2) Lead and Deadwood have so much untapped potential. But they aren't cute like the towns in Colorado and they are gearing themselves toward people who like to drink and smoke and gamble. There is so much more to these towns then that.

So we finished our bowling, I paid and chatted with the cashier about Lead, and back to the Branch House we went. The highlight of the evening was watching The Family Stone on HBO. And The Family Stone is a train wreck of a movie, if that puts things into perspective.

The next morning, we ended up driving down Hwy. 385 in the Black Hills from Pluma (if you haven't driven through the Hills, you must put it on your before-you-die list, because it is awesome) down past Pactola Resevoir. Pactola is the water supply for Rapid City and it is so incredibly low that Rapid should be incredibly worried. Scary.

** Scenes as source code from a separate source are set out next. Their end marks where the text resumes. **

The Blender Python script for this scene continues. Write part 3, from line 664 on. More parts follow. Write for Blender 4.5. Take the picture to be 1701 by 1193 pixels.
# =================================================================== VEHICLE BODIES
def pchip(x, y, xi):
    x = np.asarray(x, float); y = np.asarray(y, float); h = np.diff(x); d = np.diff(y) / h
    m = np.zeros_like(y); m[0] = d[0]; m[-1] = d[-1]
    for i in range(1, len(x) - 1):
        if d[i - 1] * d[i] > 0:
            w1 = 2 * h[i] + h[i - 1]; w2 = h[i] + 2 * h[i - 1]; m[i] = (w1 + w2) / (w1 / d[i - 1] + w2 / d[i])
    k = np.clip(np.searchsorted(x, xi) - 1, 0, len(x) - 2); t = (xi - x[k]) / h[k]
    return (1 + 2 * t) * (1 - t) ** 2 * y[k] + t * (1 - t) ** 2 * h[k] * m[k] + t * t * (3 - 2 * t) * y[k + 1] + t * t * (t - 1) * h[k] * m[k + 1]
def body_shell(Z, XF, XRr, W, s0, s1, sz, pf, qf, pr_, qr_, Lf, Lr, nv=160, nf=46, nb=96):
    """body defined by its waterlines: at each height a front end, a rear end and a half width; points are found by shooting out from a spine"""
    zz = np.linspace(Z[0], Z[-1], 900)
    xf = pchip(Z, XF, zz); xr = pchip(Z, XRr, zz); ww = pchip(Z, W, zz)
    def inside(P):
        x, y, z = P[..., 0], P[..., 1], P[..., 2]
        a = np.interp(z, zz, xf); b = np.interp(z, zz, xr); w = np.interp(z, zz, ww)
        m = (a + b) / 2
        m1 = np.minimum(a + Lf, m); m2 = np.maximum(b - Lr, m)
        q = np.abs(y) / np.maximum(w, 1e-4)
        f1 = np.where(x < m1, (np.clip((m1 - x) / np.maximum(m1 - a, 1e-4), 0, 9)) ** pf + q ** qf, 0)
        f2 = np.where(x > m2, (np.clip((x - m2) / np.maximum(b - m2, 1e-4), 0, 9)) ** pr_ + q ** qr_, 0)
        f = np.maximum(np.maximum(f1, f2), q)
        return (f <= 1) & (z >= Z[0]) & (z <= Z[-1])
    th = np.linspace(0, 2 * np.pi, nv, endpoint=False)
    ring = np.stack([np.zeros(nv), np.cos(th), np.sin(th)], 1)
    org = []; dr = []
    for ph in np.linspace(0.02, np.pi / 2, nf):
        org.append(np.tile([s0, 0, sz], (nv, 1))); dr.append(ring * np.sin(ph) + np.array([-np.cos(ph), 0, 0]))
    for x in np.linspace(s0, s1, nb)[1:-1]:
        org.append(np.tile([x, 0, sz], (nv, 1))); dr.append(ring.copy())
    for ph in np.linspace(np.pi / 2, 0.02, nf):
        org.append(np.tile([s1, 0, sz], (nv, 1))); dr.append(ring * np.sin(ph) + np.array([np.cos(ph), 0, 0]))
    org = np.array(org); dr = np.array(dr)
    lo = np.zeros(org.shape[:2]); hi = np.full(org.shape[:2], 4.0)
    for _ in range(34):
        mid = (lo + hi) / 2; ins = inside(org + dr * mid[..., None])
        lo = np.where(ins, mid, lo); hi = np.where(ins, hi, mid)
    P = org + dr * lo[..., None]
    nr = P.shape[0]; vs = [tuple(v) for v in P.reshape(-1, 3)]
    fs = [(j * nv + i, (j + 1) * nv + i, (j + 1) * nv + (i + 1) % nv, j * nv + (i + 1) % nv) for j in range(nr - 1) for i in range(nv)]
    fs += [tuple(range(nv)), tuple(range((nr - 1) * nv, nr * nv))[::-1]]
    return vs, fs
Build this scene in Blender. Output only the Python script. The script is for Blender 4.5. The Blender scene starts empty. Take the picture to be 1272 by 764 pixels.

We then went down to Hill City. We came upon the PrairieBerry Winery and spent an enjoyable hour or so tasting and shopping. (We had fun-- the wine isn't that great, but what the heck, the tasting was free.) As we drove through Hill City, which is thriving-- fun shops downtown, lots of people out shopping-- I thought to myself that Deadwood/Lead is way off track. Hill City is much more fun than Lead/Deadwood, skanky wine and all.

So, my walk-away was that my hometown(s) is/are in trouble. I don't think that they are attracting the kind of tourists that will return again and again (70-year-olds eventually pass away) and they aren't family-friendly. Due to climate change, they don't have the snow that they used to have. And Lead is banking on a Neutrino lab that may or may not come, depending on Federal funding (and the U.S. has a big war to pay for).

I hope that the towns can ressurect themselves. But something's gotta change.